[Begin Given data]

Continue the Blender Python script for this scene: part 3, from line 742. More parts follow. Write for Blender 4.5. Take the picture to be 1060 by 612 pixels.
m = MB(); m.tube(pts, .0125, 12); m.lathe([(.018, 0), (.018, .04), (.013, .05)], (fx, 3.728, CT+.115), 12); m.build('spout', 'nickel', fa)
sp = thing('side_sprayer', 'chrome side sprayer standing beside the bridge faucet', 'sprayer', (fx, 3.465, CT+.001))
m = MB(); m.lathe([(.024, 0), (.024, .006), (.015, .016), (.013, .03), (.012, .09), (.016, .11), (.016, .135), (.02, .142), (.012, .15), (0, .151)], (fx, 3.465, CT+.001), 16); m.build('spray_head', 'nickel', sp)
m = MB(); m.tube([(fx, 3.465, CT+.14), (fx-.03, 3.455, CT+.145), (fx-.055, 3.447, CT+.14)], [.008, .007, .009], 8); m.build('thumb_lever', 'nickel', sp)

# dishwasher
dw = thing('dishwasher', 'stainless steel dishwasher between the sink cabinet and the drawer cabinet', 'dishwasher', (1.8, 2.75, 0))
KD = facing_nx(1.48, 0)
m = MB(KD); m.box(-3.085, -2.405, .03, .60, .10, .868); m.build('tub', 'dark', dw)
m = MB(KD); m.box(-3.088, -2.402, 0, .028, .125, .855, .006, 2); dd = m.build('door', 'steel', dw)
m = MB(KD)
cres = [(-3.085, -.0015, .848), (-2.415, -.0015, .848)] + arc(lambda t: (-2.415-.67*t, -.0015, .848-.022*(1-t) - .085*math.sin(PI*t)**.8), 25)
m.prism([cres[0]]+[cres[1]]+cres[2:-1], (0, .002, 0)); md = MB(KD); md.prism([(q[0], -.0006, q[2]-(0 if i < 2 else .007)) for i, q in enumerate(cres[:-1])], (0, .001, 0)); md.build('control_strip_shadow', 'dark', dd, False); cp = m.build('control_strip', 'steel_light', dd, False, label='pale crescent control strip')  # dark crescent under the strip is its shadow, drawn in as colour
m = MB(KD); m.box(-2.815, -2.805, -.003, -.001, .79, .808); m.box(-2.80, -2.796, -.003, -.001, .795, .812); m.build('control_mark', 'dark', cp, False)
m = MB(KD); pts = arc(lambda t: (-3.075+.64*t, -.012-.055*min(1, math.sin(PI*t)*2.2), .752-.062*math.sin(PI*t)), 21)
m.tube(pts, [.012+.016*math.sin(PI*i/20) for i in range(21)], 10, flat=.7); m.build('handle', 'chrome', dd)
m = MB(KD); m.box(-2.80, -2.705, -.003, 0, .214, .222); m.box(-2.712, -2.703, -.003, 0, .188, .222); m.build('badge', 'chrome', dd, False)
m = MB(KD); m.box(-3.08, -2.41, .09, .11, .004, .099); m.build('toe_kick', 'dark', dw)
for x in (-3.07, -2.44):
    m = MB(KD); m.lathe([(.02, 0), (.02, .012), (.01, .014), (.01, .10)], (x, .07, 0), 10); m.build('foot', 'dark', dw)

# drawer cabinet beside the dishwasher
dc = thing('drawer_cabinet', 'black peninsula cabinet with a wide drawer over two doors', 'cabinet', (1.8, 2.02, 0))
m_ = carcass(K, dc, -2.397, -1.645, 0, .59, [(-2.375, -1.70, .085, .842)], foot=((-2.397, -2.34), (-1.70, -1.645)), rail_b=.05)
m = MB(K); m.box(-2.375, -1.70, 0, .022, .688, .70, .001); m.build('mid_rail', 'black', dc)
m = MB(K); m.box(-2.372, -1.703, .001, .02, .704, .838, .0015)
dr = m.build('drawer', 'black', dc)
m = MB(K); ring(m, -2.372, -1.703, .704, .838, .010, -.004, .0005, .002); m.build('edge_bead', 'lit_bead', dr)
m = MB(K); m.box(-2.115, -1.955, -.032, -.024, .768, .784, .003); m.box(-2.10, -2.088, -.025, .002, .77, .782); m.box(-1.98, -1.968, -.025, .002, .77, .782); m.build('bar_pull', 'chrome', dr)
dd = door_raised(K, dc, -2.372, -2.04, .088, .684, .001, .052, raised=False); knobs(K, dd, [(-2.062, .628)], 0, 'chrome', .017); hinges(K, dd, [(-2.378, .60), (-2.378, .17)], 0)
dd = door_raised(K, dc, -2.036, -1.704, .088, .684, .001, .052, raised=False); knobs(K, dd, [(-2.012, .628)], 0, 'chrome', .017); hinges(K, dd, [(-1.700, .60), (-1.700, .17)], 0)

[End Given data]

Work required → Extract each line of the listing above, copying it word for word.

Exercise result →
Continue the Blender Python script for this scene: part 3, from line 742. More parts follow. Write for Blender 4.5. Take the picture to be 1060 by 612 pixels.
m = MB(); m.tube(pts, .0125, 12); m.lathe([(.018, 0), (.018, .04), (.013, .05)], (fx, 3.728, CT+.115), 12); m.build('spout', 'nickel', fa)
sp = thing('side_sprayer', 'chrome side sprayer standing beside the bridge faucet', 'sprayer', (fx, 3.465, CT+.001))
m = MB(); m.lathe([(.024, 0), (.024, .006), (.015, .016), (.013, .03), (.012, .09), (.016, .11), (.016, .135), (.02, .142), (.012, .15), (0, .151)], (fx, 3.465, CT+.001), 16); m.build('spray_head', 'nickel', sp)
m = MB(); m.tube([(fx, 3.465, CT+.14), (fx-.03, 3.455, CT+.145), (fx-.055, 3.447, CT+.14)], [.008, .007, .009], 8); m.build('thumb_lever', 'nickel', sp)

# dishwasher
dw = thing('dishwasher', 'stainless steel dishwasher between the sink cabinet and the drawer cabinet', 'dishwasher', (1.8, 2.75, 0))
KD = facing_nx(1.48, 0)
m = MB(KD); m.box(-3.085, -2.405, .03, .60, .10, .868); m.build('tub', 'dark', dw)
m = MB(KD); m.box(-3.088, -2.402, 0, .028, .125, .855, .006, 2); dd = m.build('door', 'steel', dw)
m = MB(KD)
cres = [(-3.085, -.0015, .848), (-2.415, -.0015, .848)] + arc(lambda t: (-2.415-.67*t, -.0015, .848-.022*(1-t) - .085*math.sin(PI*t)**.8), 25)
m.prism([cres[0]]+[cres[1]]+cres[2:-1], (0, .002, 0)); md = MB(KD); md.prism([(q[0], -.0006, q[2]-(0 if i < 2 else .007)) for i, q in enumerate(cres[:-1])], (0, .001, 0)); md.build('control_strip_shadow', 'dark', dd, False); cp = m.build('control_strip', 'steel_light', dd, False, label='pale crescent control strip')  # dark crescent under the strip is its shadow, drawn in as colour
m = MB(KD); m.box(-2.815, -2.805, -.003, -.001, .79, .808); m.box(-2.80, -2.796, -.003, -.001, .795, .812); m.build('control_mark', 'dark', cp, False)
m = MB(KD); pts = arc(lambda t: (-3.075+.64*t, -.012-.055*min(1, math.sin(PI*t)*2.2), .752-.062*math.sin(PI*t)), 21)
m.tube(pts, [.012+.016*math.sin(PI*i/20) for i in range(21)], 10, flat=.7); m.build('handle', 'chrome', dd)
m = MB(KD); m.box(-2.80, -2.705, -.003, 0, .214, .222); m.box(-2.712, -2.703, -.003, 0, .188, .222); m.build('badge', 'chrome', dd, False)
m = MB(KD); m.box(-3.08, -2.41, .09, .11, .004, .099); m.build('toe_kick', 'dark', dw)
for x in (-3.07, -2.44):
    m = MB(KD); m.lathe([(.02, 0), (.02, .012), (.01, .014), (.01, .10)], (x, .07, 0), 10); m.build('foot', 'dark', dw)

# drawer cabinet beside the dishwasher
dc = thing('drawer_cabinet', 'black peninsula cabinet with a wide drawer over two doors', 'cabinet', (1.8, 2.02, 0))
m_ = carcass(K, dc, -2.397, -1.645, 0, .59, [(-2.375, -1.70, .085, .842)], foot=((-2.397, -2.34), (-1.70, -1.645)), rail_b=.05)
m = MB(K); m.box(-2.375, -1.70, 0, .022, .688, .70, .001); m.build('mid_rail', 'black', dc)
m = MB(K); m.box(-2.372, -1.703, .001, .02, .704, .838, .0015)
dr = m.build('drawer', 'black', dc)
m = MB(K); ring(m, -2.372, -1.703, .704, .838, .010, -.004, .0005, .002); m.build('edge_bead', 'lit_bead', dr)
m = MB(K); m.box(-2.115, -1.955, -.032, -.024, .768, .784, .003); m.box(-2.10, -2.088, -.025, .002, .77, .782); m.box(-1.98, -1.968, -.025, .002, .77, .782); m.build('bar_pull', 'chrome', dr)
dd = door_raised(K, dc, -2.372, -2.04, .088, .684, .001, .052, raised=False); knobs(K, dd, [(-2.062, .628)], 0, 'chrome', .017); hinges(K, dd, [(-2.378, .60), (-2.378, .17)], 0)
dd = door_raised(K, dc, -2.036, -1.704, .088, .684, .001, .052, raised=False); knobs(K, dd, [(-2.012, .628)], 0, 'chrome', .017); hinges(K, dd, [(-1.700, .60), (-1.700, .17)], 0)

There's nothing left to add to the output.